Ein bisschen schade fand ich eben nur, dass es die ultimative Version der Geschichte leider nicht gibt. Ich verstehe Christopher Tolkiens Ansatz ja, dass er hier auch wirklich nur die Worte seines Vaters verwenden, und zugleich die Evolution der Geschichte aufzeigen wollte. Und ich bin mir sicher, es gibt Puristen, die den Gedanken, einen anderen Autor gerade auch an diese wohl persönlichste Story aus Tolkiens Werk heranzulassen, als Blasphemie empfänden. Und zugegebenermaßen hat der sich hier bietende Interpretationsspielraum – dahingehend, als die verschiedenen Versionen den Leser dazu einladen, sich seine eigene, endgültige Fassung im Kopf zusammenzureimen – schon auch einen gewissen Reiz. Dennoch hätte ich es irgendwie als schöne Hommage empfunden, wenn man am Ende eine von einem anerkannten Fantasy-Autor (oder auch Christopher selbst, so er sich dies schriftstellerisch zugetraut hätte) verfasste komplettierte Version präsentiert hätte, die versucht, aus all den unterschiedlichen Elementen die ultimative Fassung der Geschichte herauszuschälen. Tatsächlich hätte das irgendwie auch sehr schön zum zweiten Leben gepasst, dass Beren und Lúthien geschenkt wurde, wenn auch der Geschichte selbst in dieser Form ein ebensolches vergönnt gewesen wäre. Und wer weiß, vielleicht hätte J.R.R. Tolkien der Gedanke, dass dieses unvollendete Werk nach seinem Tod doch noch fertiggestellt wurde, ja getröstet. Letztendlich ist dies aber eh nur eine akademische Diskussion. Was bleibt, ist ein faszinierender Einblick in die Entwicklung dieser Geschichte, sowie der wunderschöne Kern der Story an sich – zumindest in meinem Fall aber leider auch etwas Wehmut dahingehend, als just diese für Tolkien so wichtige, persönliche Erzählung leider auch hier unvollendet (oder besser: unfertig) geblieben ist. Andererseits: Was wäre die Liebe ohne ein bisschen Wehmut?
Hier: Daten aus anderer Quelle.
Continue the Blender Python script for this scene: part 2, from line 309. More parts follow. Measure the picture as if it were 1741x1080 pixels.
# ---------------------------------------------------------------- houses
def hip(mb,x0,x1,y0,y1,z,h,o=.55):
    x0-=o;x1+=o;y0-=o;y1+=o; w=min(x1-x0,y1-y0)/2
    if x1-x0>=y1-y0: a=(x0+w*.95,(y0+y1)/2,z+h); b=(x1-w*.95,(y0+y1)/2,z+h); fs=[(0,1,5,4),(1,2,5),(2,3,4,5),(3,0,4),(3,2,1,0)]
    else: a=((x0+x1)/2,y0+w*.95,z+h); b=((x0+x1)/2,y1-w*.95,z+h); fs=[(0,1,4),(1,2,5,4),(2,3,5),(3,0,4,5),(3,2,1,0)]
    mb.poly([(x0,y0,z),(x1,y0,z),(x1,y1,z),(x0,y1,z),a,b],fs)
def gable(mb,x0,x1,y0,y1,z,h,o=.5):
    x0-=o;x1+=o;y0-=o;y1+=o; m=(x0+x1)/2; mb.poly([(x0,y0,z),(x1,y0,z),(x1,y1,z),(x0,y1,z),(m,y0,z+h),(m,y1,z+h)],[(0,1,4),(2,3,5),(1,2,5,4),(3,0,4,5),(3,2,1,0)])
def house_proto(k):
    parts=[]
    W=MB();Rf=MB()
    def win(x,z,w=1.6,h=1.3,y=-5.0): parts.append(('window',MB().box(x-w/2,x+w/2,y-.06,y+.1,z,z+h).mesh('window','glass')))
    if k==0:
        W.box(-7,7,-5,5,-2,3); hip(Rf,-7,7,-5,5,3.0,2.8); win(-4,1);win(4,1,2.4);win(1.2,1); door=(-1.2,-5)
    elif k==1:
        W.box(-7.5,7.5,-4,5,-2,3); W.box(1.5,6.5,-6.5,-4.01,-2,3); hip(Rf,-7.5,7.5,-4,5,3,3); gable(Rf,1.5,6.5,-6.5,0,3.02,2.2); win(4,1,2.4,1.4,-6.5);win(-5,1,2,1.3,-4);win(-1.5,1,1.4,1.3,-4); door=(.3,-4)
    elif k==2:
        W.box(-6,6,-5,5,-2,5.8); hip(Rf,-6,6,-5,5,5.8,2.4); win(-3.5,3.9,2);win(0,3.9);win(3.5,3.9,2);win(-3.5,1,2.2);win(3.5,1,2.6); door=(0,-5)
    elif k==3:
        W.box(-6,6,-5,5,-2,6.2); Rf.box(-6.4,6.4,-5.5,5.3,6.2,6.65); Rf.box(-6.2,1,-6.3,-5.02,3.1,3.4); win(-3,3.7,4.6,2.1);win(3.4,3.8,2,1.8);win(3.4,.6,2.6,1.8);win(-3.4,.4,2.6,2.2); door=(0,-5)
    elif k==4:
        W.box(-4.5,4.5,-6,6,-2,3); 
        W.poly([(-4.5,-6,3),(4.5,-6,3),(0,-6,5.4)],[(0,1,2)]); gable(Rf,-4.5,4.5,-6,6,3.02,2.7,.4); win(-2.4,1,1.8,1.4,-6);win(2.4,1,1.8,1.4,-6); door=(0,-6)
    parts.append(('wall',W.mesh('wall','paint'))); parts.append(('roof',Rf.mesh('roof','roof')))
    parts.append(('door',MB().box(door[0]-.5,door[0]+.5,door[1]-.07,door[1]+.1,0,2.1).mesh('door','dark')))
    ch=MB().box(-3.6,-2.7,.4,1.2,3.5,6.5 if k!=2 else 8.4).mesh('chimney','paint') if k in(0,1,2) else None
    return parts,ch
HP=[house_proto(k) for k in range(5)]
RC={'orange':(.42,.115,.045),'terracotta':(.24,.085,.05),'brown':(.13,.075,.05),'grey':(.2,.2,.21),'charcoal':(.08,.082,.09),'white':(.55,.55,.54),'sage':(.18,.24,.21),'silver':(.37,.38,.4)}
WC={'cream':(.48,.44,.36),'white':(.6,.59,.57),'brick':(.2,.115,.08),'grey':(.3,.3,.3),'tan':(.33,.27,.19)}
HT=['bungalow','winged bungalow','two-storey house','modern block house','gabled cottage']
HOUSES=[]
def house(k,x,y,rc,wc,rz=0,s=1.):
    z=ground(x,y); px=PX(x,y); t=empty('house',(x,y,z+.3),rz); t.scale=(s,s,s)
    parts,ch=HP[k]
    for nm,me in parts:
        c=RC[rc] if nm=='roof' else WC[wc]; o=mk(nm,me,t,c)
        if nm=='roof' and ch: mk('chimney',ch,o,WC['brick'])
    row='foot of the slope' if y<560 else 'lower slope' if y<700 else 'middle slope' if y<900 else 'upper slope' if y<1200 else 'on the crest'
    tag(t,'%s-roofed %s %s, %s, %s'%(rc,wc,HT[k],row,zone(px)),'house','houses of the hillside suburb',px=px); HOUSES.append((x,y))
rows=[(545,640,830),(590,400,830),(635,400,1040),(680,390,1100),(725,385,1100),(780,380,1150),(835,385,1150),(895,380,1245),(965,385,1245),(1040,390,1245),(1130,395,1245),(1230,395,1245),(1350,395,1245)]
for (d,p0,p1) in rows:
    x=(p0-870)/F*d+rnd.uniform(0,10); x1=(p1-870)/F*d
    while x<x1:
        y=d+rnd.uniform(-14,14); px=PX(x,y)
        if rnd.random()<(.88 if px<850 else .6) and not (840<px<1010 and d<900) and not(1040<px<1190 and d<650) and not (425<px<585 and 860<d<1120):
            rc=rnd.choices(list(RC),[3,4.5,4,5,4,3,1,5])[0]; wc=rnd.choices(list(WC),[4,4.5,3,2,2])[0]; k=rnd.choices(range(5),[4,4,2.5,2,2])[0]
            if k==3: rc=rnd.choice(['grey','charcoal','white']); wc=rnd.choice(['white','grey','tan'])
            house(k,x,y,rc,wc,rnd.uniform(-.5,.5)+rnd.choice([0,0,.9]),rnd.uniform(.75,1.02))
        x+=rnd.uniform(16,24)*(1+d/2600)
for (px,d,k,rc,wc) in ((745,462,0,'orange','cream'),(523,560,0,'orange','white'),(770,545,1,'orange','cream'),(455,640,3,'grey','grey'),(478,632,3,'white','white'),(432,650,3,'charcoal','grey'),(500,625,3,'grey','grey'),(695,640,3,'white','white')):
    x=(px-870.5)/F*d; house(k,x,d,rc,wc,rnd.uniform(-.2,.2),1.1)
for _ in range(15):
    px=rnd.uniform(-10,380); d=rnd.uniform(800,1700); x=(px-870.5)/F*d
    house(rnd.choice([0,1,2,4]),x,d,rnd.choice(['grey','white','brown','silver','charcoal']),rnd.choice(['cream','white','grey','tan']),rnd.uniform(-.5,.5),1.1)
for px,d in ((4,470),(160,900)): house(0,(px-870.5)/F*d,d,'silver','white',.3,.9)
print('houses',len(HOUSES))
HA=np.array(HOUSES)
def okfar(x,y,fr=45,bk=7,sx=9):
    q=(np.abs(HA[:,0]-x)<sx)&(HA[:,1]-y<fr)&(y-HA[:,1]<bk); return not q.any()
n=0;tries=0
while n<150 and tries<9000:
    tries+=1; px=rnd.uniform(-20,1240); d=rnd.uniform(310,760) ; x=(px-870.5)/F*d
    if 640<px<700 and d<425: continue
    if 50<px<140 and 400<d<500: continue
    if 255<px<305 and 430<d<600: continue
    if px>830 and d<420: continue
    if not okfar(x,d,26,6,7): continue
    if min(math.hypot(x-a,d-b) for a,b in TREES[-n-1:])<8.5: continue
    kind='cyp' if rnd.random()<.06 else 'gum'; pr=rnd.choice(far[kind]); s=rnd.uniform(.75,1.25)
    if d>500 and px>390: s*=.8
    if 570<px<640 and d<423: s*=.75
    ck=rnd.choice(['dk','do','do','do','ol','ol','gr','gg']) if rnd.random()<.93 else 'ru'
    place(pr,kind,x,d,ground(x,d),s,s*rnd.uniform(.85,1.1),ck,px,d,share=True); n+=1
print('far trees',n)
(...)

Fazit: "Beren und Lúthien" ist mit dem ersten Band der "Great Tales of Middle-Earth" nur mehr bedingt zu vergleichen. Denn wo dort abseits des Vorworts sowie des Anhangs eine einzige, vollständige Erzählung dominierte, präsentiert Christopher Tolkien hier gleich mehrere Versionen der von seinem Vater geschaffenen, zentralen Liebesgeschichte aus der Mythologie Mittelerdes. Dies erlaubt zwar einen faszinierenden Einblick in die Evolution der Geschichte, bedeutet allerdings zugleich, dass es die ultimative Fassung leider (eben im Gegensatz zu "Die Kinder Húrins" nicht gibt. So ist die erste Version von der größeren Mythologie Mittelerdes noch eher losgelöst, die Versform unvollständig (und zugleich doch auch ein bisschen Geschmacksache), und davon abgesehen gibt es leider nur mehr kurze Inhaltsangaben und Handlungsabrisse. Damit bietet sich dem/der geneigten LeserIn zwar die Möglichkeit, sich seine/ihre eigene Version der Geschichte zusammenzureimen, was zweifellos auch einen gewissen Reiz hat. Ich für meinen Teil hätte ich mich aber über einen Versuch gefreut, all diese Elemente zu einer endgültigen Fassung zu vereinen. Die Erzählung selbst ist in ihrem Kern aber in der Tat wunderschön, und eine so romantische wie tragische Liebesgeschichte, die es definitiv verdient hat, zu den schönsten Romanzen der Weltliteratur gezählt zu werden!